Kids Get a Kick Out of Art

By: Andrew McGivern, curator of exhibitions on August 17th, 2011

Looking through a camera lens this past week, the delights of art came into crystal-clear focus. It’s been written all over the faces of the children who’ve flocked to Family Fest, the Woodson Art Museum’s new drop-in, art-making festival.
The glee, the sheer joy was in their movements, too. Skips, twirls, hops, and arms held high.
That delight percolated to the surface and spilled out in giggles while one little girl squirted colorful dye onto a twisted t-shirt. One young boy simply danced while chasing bubbles as they lifted on a breeze. Others crouched, mesmerized, while seeing bright light bleach pink paper where a sun-print stencil had blocked the spray of sunscreen.

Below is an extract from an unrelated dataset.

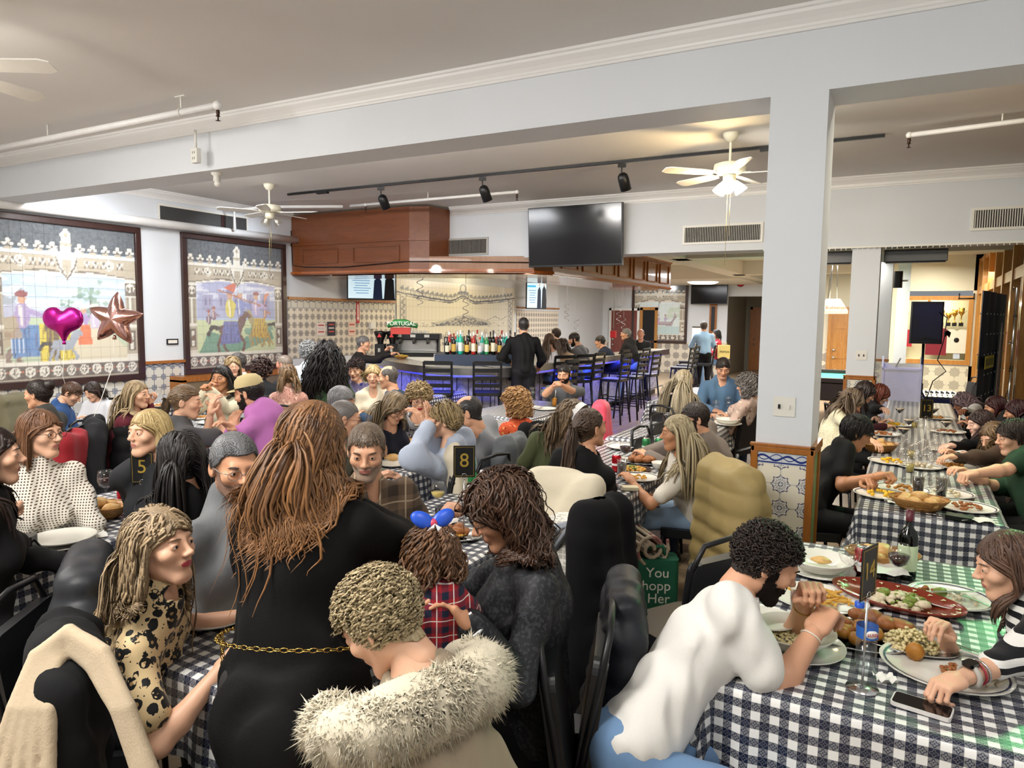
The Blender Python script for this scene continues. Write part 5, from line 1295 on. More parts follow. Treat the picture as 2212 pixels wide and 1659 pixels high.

Each day, August 9-16, visitors were invited to stop by anytime during regular Museum hours to try a different art-making activity – garden sculpture, sun prints, tie-dye, bubble blowing and bubble prints, kite-making, a graffiti wall, and a movement tour of sculptures throughout the Museum grounds. More than 1,000 attended Family Fest throughout the week.
The seven-day festival culminated last evening with a family yoga class, offered free of charge by River Flow Yoga, and a family concert that drew more than 300 people to the Museum’s sculpture garden on a glorious late-summer evening. Glen Everhart’s parodies and musical fun had families’ toes tapping and hands clapping to this musician’s sing-along tunes.
Museum staff began planning for Family Fest last fall, long before the national initiative Let’s Move! Museums & Gardens was announced by First Lady Michelle Obama and the Institute of Museum and Library Services earlier this spring. But the effort – now 400+ museums strong – to promote healthy food choices and physical activity through interactive programs has been a natural fit for the Woodson Art Museum’s Family Fest and many other programs offered throughout the year for all ages.
Families are encouraged to practice healthy habits together through hands-on art-making activities in a range of monthly Museum programs – from Art Babies and Toddler Tuesday through Art Beyond Sight for those with blindness and vision impairments and SPARK! for individuals with memory loss and their care partners.
This summer’s first Family Fest may be over, but the spirit of the festival and national initiative live on throughout all of the many Museum programs that encourage visitors to let art move them – both through the process of making art and through enjoying artwork on view.
The sculpture garden movement tour lives on, as well. Both you and the children you bring to the Museum can check out an audio tour kit at the greeter desk and, with map in hand and a headset to guide you, embark on a tour called Let Art Move You.
The kit includes a pedometer to help you count steps and even calories as you make your way throughout the grounds. The audio tour includes soothing narration that offers insights about the artwork and the animals depicted, open-ended questions to ponder and music to encourage you to let go with a bit of physical expression.
The tour encourages visitors to dance or slink like a stealthy cat while enroute to some of the sculptures. With children along for the tour, adults can shed a few grown-up inhibitions and just have fun.
Stop by the Museum often to be a kid again, and let art move you, too.